Une fuite parmi les plus graves

Même si l’ampleur de la fuite est encore inconnue, les spécialistes la situent parmi les plus graves. Certes, une grande partie des informations divulguées autour de la guerre en Ukraine, si elles sont authentiques, n’offrent pas de grandes révélations. Mais les clichés confidentiels rappellent une nouvelle fois la capacité de pénétration du renseignement américain, y compris envers de proches alliés, et ses doutes sur les capacités de l’Ukraine à remporter de vrais gains pour son offensive.

Surtout, la fuite de données montre « à quel point il était apparemment facile pour un employé subalterne d’une base militaire américaine d’obtenir puis de partager des informations hautement sensibles du gouvernement américain », résume le professeur de sécurité internationale Stefan Wolff. Le principal suspect n’est qu’un jeune réserviste au rang subalterne.

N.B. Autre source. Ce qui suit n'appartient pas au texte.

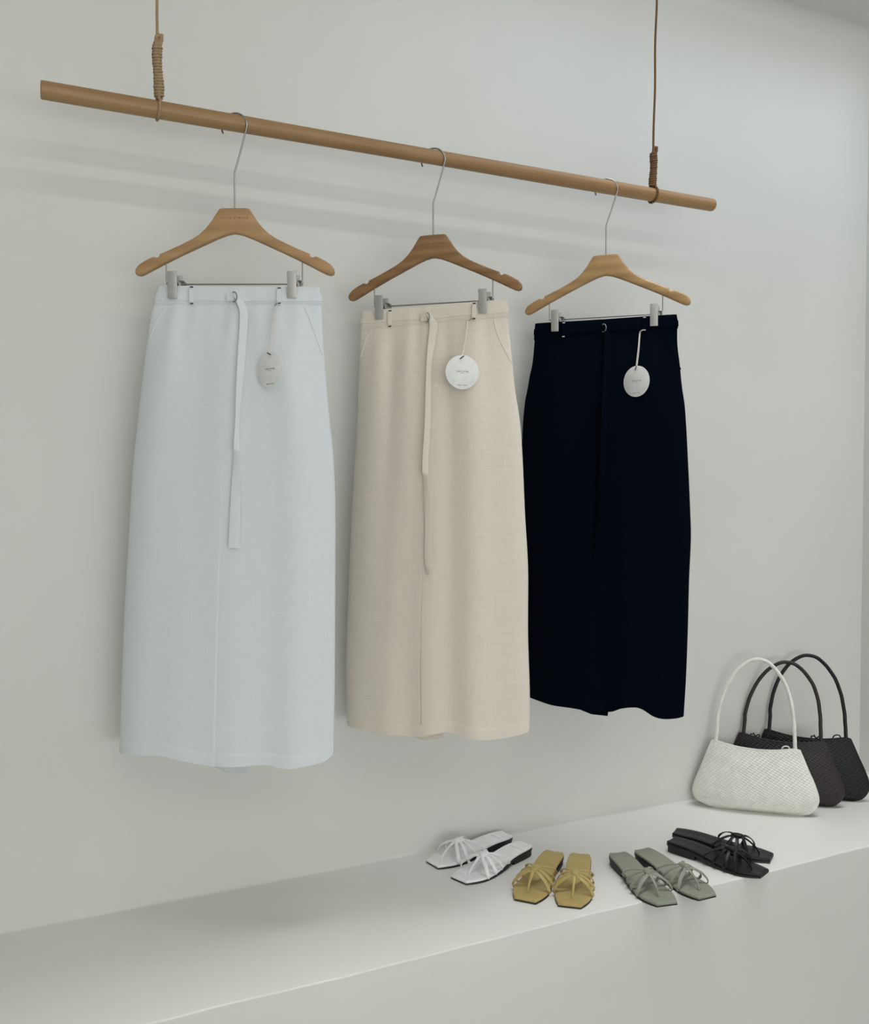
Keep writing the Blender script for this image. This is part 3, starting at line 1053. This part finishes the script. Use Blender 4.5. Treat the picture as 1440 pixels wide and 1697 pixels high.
def sandal(px, py, ang, mirror, mat, label, group, ink):
    """origin under the heel end, toe along ang (from +x); mirror = -1 flips left and right"""
    root = empty('strappy_sandal', (px, py, LEDGE_Z), ang - PI/2)
    tag(root, label, 'sandal', group)
    mx = lambda pts: [(x*mirror, y, z) for x, y, z in pts]
    ys = [0, .0015, .004, .008, .014] + [.02 + .0075*k for k in range(28)] + [.229, .234, .2375, .2395, .2405]
    ys = sorted(set(ys))
    b = MB()
    rows = [mx(r) for r in sole_rows(lambda y: topz(y) - (.0012 if y > .239 or y < .001 else 0), lambda y: topz(y) - .0052, 0, ys)]
    b.grid(rows, closed_u=True)
    k = len(rows[0])
    b.add(rows[0], [tuple(range(k))]); b.add(rows[-1], [tuple(range(k))])
    b.build('insole', mat, root, sharp=45)
    b = MB()
    def outbot(y):
        return interp([(0, .0150), (.06, .0150), (.075, .0125), (.098, .0055), (.115, .0012), (.13, .0), (.22, .0), (.2405, .0016)], y)
    rows = [mx(r) for r in sole_rows(lambda y: topz(y) - .0050, lambda y: min(outbot(y), topz(y) - .0078), .0005, ys, .001)]
    b.grid(rows, closed_u=True)
    b.add(rows[0], [tuple(range(k))]); b.add(rows[-1], [tuple(range(k))])
    b.build('outsole', M['sole'], root, sharp=40)
    b = MB()
    hr = []
    for y in (.003, .006, .012, .03, .055, .070, .078):
        wl, wr = interp(HW_L, y) - .0012, interp(HW_R, y) - .0012
        hr.append(mx([(-wl, y, .0165), (-wl*.3, y, .0170), (wr*.3, y, .0170), (wr, y, .0165), (wr*.985, y, .0), (0, y, 0), (-wl*.985, y, .0)]))
    b.grid(hr, closed_u=True)
    b.add(hr[0], [tuple(range(7))]); b.add(hr[-1], [tuple(range(7))])
    b.build('heel', M['sole'], root, sharp=30)
    # straps
    knot = Vector((.001, .158, .0430))
    def strap(pts, w, h=.0024, name='strap', n=9, par=root, sc=None):
        b = MB()
        P = spline(mx(pts), n)
        c = Vector((knot.x*mirror, .150, .004))
        ups = [(p - c).normalized() for p in P]
        scs = [(interp(sc, k/(len(P) - 1)), 1) for k in range(len(P))] if sc else None
        b.sweep(P, flat(w, h, 12), up=ups, scale=scs)
        return b.build(name, mat, par)
    strap([(.0005, .210, .0085), (.0005, .209, .013), (.001, .201, .0235), (.001, .184, .0360), (.001, .166, .0430), (.001, .150, .0435)], .0062, .0030, 'toe_post', sc=[(0, .75), (.45, .85), (.75, 1.5), (1, 2.1)])
    for s in (-1, 1):
        W = HW_L if s < 0 else HW_R
        def side(y, g=0): return s*(interp(W, y) + g)
        # front: from the knot down to the ball of the foot
        strap([(s*.003, .166, .0425), (s*.014, .176, .0415), (side(.19, -.008), .1850, .0300), (side(.188, .002), .190, .0160),
               (side(.186, .002), .1880, .0085), (side(.186, -.004), .187, .0050)], .0068, .0025, 'front_strap', sc=[(0, 1.0), (.3, 1.25), (.7, 1.1), (1, .9)])
        # middle: lower loop that bows out beyond the edge
        strap([(s*.004, .158, .0425), (s*.018, .161, .0400), (side(.165, -.004), .1640, .0280), (side(.160, .005), .1640, .0165),
               (side(.158, .003), .161, .0095), (side(.158, -.004), .160, .0060)], .0070, .0025, 'middle_strap', sc=[(0, 1.0), (.3, 1.25), (.7, 1.1), (1, .9)])
        # rear: runs back and loops under the arch
        strap([(s*.003, .150, .0430), (s*.014, .138, .0430), (side(.12, -.006), .122, .0360), (side(.108, .005), .110, .0265),
               (side(.104, .004), .104, .0185), (side(.106, -.003), .106, .0135)], .0068, .0025, 'rear_strap', sc=[(0, 1.0), (.3, 1.25), (.7, 1.1), (1, .9)])
        strap([(s*.004, .154, .0428), (s*.017, .149, .0415), (side(.14, -.003), .142, .0310), (side(.136, .005), .136, .0200),
               (side(.134, .003), .134, .0130), (side(.134, -.004), .134, .0095)], .0062, .0024, 'cross_strap', sc=[(0, 1.0), (.3, 1.25), (.7, 1.1), (1, .9)])
    # wrapped knot over the crossing
    b = MB()
    rows = []
    for k_, (y, sc) in enumerate([(.1435, .45), (.1455, .85), (.150, 1.0), (.157, 1.06), (.164, 1.0), (.1685, .85), (.1705, .45)]):
        rows.append(mx([(.001 + .0092*sc*math.cos(2*PI*q/14), y + .0015*math.cos(2*PI*q/14), .0430 + .0062*sc*math.sin(2*PI*q/14)) for q in range(14)]))
    b.grid(rows, closed_u=True)
    b.add(rows[0], [tuple(range(14))]); b.add(rows[-1], [tuple(range(14))])
    b.build('knot', mat, root)
    if ink:
        Mx = Matrix.Translation((0, .040, .0252)) @ Matrix.Rotation(0, 4, 'Z')
        text_mesh('insole_lettering', 'STYLE STRING', .0052, ink, root, Mx, .0001, 1.1)
    return root

PAIRS = [
    ((1.157, -.036), 190.5, 1, 'lw', 'white strappy sandal of the pair by the wall, half behind its mate', 'white strappy sandals', 'ink_lw'),
    ((1.167, -.110), 199.5, -1, 'lw', 'white strappy sandal overlapping its mate, nearer the mustard pair', 'white strappy sandals', 'ink_lw'),
    ((1.205, -.184), 220.5, 1, 'ly', 'mustard strappy sandal with its toe beside the white pair', 'mustard strappy sandals', None),
    ((1.253, -.223), 230.5, -1, 'ly', 'mustard strappy sandal on the sage-pair side, nearest the ledge edge', 'mustard strappy sandals', None),
    ((1.337, -.255), 259.0, 1, 'lg', 'sage green strappy sandal next to the mustard pair, toe over the ledge edge', 'sage green strappy sandals', None),
    ((1.404, -.263), 269.0, -1, 'lg', 'sage green strappy sandal on the black-pair side, toe over the ledge edge', 'sage green strappy sandals', None),
    ((1.556, -.206), 304.0, -1, 'lb', 'black strappy sandal closer to the handbags, partly behind its mate', 'black strappy sandals', 'ink_lb'),
    ((1.511, -.245), 292.0, 1, 'lb', 'black strappy sandal overlapping its mate, next to the sage pair', 'black strappy sandals', 'ink_lb'),
]
for (x, y), a, mir, mt, lab, grp, ink in PAIRS:
    sandal(x, y, R(a), mir, M[mt], lab, grp, M[ink] if ink else None)

# ------------------------------------------------------------------ light
w = bpy.data.worlds.new('World')
scene.world = w
w.use_nodes = True
bg = w.node_tree.nodes['Background']
bg.inputs['Color'].default_value = (1.0, .99, .975, 1)
bg.inputs['Strength'].default_value = .10

def area(name, loc, target, sx, sy, power, col, spread=180):
    ld = bpy.data.lights.new(name, 'AREA')
    ld.shape = 'RECTANGLE'
    ld.size, ld.size_y = sx, sy
    ld.energy = power
    ld.color = col
    ld.spread = R(spread)
    o = bpy.data.objects.new(name, ld)
    COL.objects.link(o)
    o.location = loc
    d = Vector(target) - Vector(loc)
    o.rotation_euler = d.to_track_quat('-Z', 'Y').to_euler()
    return o

# daylight from the open shop front plus an added low fill, two long ceiling tubes parallel
# to the wall, added cool overhead fills by the wall on the right, added fills brightening the ledge
area('shopfront_daylight', (-.2, -5.6, 1.6), (.6, 0, 1.3), 4.0, 2.2, 36, (1.0, .99, .93))
area('front_fill_low', (1.0, -5.0, .8), (1.0, 0, .7), 4.0, 1.0, 41, (.95, .99, 1.0))
area('shopfront_daylight_side', (4.6, -3.4, 1.75), (1.0, -.1, 1.2), 2.6, 2.2, 7, (1.0, .95, .86))
area('ceiling_tube', (.75, -1.24, 2.66), (.75, -.2, 2.12), 2.4, .05, 2.3, (1.0, .98, .93))
area('ceiling_tube', (.75, -3.2, 2.70), (.75, -.2, 2.12), 3.4, .10, 7, (1.0, .98, .93))
area('overhead_fill', (2.7, -.6, 2.78), (2.7, -.6, 0), 1.2, .6, 4.4, (.78, .84, 1.0))
area('overhead_fill', (1.7, -.6, 2.78), (1.7, -.6, 0), 1.4, .5, 2.7, (.58, .72, 1.0))
area('ledge_fill', (1.9, -.5, 2.78), (1.9, -.42, 0), 1.4, .35, 2.6, (1.0, 1.0, .97), 60)
area('ledge_fill', (.5, -.75, 2.78), (.5, -.75, 0), 1.6, .4, 1.95, (1.0, 1.0, .95), 40)

# ------------------------------------------------------------------ camera
cd = bpy.data.cameras.new('camera')
cam = bpy.data.objects.new('camera', cd)
COL.objects.link(cam)
cam.location = CAM
cam.rotation_euler = (R(90 - 1.7374), 0, R(-25.4633))
cd.sensor_fit = 'HORIZONTAL'
cd.sensor_width = 36
cd.lens = 36*1500/1440
cd.clip_start = .05
scene.camera = cam

scene.view_settings.view_transform = 'Standard'
scene.view_settings.look = 'None'
scene.view_settings.gamma = 1
scene.view_settings.use_curve_mapping = False
scene.view_settings.exposure = 0.0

Jack Teixeira s’était engagé il y a moins de quatre ans dans la Garde nationale de l’armée de l’air. Grâce à ses compétences en informatique, le jeune homme issu d’une famille de militaires avait obtenu un accès privilégié au réseau informatique interne du ministère de la Défense. Autant de facilités synonymes de légèreté, si elles sont confirmées par l’enquête pénale, qui laissent songeur sur la gestion interne du secret chez les militaires américains.